Dai Ichi Arts is pleased to present a summer group exhibition presenting contemporary women artists working in the ceramic medium, presenting new works by prominent and established artists alongside new rising voices in the landscape of Japanese ceramic art.

Since the 1950s, ceramic artists in Japan have gained increasing recognition, with many devoting themselves entirely to the medium through practices deeply rooted in craft philosophies and the culture of shokunin—the lifelong pursuit of mastering craftsmanship. For centuries, however, the field of ceramics in Japan remained overwhelmingly male-dominated, and women were largely excluded from key aspects of production. Deeply ingrained Shinto beliefs surrounding ritual impurity, alongside rigid systems of hereditary apprenticeship and succession, prohibited women from tasks such as kiln firing, limited their participation within traditional ceramic communities, with historically celebrated exceptions.

Meaningful change did not emerge until the post-war period. While women had historically been confined to decorative roles, the decades following the Second World War opened new possibilities for artistic and professional independence. Female ceramists began to challenge established conventions, moving beyond utilitarian and decorative traditions to pioneer sculptural, abstract, and avant-garde approaches to clay. Since then, and alongside the increasing admittance of co-ed university education in Japan during the postwar period, generations of women artists have transformed the landscape of contemporary Japanese ceramics, using clay as a powerful vehicle for artistic experimentation, personal expression, and critical inquiry.

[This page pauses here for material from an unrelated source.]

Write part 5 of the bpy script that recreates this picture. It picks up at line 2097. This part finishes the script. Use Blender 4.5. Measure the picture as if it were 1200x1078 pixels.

Building upon this dialogue through the current presentations of Radical Clay—a traveling U.S. exhibition highlighting Japanese women artists working in ceramics from the celebrated Carol and Jeffrey Horvitz Collection of contemporary Japanese ceramics—this exhibition continues and expands that conversation. Alongside new works by artists associated with Radical Clay, the exhibition introduces established, emerging and innovative voices whose practices are reshaping the future of contemporary Japanese ceramics today.